DOGE's "Savings" page lists certain SSA offices but does not specify the address, office type (e.g., field office, PRS) or, for co-located offices, whether the listing applies to some or all SSA offices at the site. Lawmakers should contact SSA directly for information on the type and status of SSA offices in their districts or states (see also SSA's address lists, geospatial map, Office Locator, and Hearing Office Locator).

Similar Restructuring Efforts During the 1980s

In 1982, President Ronald Reagan established the President's Private Sector Survey on Cost Control, also called the Grace Commission. In 1984, the commission made various recommendations concerning SSA, including certain productivity improvements equal to 17,791 full-time equivalents (FTEs) and a reduction in the number of field offices from 1,343 to about 500.

In 1985, SSA announced a plan to reduce its workforce by about 17,000 FTEs over six years. (This figure was negotiated down from the Reagan Administration's directive of nearly 19,000 FTEs over three years.) SSA also announced a project to review its need for offices and later offered headquarters staff the opportunity to work in field offices. In response, lawmakers had SSA submit periodic reports on its service delivery and tasked the General Accounting Office (GAO; now the Government Accountability Office) with reporting on SSA's plan. GAO found that SSA reduced its workforce by 21% (or about 17,000 FTEs) and saved about $1.9 billion in personnel expenses between FY1985 and FY1990. It also found the number of field offices changed "very little" during this period and SSA's key performance indicators showed "mixed results."

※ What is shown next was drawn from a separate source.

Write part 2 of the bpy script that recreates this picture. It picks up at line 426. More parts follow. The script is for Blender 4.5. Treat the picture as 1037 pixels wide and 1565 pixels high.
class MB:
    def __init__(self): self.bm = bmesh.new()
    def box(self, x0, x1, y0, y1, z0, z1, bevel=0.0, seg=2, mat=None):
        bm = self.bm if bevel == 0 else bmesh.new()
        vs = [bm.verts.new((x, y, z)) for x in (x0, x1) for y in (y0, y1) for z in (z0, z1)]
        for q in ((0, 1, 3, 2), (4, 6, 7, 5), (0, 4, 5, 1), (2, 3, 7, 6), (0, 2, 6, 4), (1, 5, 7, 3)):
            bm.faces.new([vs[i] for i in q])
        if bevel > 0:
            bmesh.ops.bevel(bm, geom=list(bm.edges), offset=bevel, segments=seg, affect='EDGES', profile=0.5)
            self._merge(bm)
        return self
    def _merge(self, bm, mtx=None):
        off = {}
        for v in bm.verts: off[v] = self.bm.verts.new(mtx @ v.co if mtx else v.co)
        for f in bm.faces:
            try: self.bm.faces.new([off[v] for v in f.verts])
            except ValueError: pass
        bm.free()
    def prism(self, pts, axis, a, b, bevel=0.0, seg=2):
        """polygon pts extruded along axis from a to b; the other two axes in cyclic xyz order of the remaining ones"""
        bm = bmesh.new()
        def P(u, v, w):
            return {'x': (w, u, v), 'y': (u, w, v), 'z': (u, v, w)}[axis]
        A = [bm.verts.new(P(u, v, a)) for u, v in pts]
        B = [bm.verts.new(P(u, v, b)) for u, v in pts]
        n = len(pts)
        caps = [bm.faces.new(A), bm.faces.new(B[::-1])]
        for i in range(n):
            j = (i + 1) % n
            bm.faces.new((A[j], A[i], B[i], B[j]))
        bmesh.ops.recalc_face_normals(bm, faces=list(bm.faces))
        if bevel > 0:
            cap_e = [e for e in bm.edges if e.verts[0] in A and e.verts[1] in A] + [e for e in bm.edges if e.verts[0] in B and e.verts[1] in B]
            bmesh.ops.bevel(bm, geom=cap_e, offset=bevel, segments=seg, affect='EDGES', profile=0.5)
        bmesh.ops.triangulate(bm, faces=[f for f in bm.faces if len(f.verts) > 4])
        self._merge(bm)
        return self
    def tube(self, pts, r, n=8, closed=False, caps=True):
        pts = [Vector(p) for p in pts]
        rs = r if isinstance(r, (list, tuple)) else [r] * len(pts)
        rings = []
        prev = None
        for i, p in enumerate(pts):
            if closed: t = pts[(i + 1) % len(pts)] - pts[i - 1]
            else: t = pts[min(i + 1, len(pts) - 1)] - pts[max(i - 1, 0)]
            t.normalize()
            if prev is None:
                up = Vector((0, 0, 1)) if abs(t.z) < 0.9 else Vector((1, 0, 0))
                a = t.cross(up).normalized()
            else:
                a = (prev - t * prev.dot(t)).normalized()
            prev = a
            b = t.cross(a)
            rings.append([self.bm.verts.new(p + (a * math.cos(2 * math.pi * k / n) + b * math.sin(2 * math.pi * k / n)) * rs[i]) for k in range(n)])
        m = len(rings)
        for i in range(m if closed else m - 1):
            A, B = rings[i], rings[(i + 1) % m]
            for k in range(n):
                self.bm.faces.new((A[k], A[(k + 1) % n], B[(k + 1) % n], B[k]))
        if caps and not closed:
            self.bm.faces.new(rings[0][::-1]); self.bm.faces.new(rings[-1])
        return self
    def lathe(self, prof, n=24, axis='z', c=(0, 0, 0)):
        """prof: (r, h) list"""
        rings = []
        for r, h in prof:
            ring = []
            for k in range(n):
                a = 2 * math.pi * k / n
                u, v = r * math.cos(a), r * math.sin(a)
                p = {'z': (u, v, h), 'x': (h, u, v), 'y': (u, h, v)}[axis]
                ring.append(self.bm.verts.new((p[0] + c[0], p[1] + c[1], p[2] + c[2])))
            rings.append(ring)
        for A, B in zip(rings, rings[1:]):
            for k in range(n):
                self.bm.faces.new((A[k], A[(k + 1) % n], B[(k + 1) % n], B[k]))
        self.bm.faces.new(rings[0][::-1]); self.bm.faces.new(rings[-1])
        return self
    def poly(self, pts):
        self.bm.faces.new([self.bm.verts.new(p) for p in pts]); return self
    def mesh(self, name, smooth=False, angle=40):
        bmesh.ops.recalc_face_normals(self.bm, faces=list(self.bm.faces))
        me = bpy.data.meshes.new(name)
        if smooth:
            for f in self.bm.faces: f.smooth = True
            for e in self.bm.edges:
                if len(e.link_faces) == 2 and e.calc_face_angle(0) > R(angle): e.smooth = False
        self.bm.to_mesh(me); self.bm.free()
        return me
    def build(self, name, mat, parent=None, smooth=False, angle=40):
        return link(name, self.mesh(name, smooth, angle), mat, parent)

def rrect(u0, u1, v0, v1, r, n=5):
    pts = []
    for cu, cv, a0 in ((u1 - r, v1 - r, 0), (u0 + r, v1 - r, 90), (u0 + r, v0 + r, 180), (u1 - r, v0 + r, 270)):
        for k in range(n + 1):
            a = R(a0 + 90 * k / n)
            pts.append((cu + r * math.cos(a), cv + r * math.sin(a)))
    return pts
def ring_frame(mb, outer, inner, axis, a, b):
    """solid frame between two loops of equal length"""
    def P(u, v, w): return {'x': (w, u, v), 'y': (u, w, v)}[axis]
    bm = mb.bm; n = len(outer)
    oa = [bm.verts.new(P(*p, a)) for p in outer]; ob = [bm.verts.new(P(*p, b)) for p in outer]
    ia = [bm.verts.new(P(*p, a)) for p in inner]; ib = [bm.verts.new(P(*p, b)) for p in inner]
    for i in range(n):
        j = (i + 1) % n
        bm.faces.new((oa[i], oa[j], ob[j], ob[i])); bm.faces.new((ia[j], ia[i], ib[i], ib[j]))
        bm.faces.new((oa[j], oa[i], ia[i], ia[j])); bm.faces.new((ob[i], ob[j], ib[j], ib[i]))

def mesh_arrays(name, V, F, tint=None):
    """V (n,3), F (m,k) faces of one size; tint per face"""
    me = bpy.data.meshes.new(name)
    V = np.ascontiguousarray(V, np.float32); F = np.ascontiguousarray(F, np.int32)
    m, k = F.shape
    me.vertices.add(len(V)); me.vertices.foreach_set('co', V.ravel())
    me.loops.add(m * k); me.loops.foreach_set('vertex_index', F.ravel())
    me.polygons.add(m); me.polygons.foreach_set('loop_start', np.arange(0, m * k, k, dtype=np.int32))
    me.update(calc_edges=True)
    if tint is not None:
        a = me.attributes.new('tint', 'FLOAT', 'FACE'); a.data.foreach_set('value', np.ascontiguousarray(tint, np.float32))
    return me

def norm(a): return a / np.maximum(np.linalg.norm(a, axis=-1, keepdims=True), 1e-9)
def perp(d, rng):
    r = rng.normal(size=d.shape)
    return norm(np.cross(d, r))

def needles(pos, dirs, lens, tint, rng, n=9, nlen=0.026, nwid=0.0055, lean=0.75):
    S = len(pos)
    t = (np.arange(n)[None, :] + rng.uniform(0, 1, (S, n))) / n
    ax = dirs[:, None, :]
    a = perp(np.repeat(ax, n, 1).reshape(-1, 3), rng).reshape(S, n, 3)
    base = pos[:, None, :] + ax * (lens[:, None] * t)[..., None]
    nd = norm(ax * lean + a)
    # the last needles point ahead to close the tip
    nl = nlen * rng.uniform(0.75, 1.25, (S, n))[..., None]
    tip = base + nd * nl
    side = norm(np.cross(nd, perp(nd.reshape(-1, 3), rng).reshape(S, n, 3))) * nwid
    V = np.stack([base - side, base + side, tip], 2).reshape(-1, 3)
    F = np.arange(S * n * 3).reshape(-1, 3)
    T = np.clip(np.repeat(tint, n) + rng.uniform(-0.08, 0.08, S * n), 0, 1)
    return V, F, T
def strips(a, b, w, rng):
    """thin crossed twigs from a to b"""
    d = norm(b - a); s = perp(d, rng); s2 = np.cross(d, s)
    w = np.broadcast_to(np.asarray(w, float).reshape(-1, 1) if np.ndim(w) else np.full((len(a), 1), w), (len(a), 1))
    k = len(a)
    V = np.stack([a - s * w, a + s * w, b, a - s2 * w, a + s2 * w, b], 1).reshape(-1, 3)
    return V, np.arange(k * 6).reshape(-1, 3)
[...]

Considerations for Congress

Congress may wish to consider obtaining more information on the nature, scope, or status of SSA's announced changes. For example, lawmakers could hold hearings, submit letters seeking clarifying information, or require SSA to provide reports. Congress could also request that GAO study the implementation of the changes in the context of SSA's cost efficiency or service delivery. Moreover, lawmakers could enact notification, reporting, or other requirements concerning SSA office closures, reorganizations, or other internal-agency actions. Lastly, lawmakers could enact legislation to codify, modify, or undo the changes.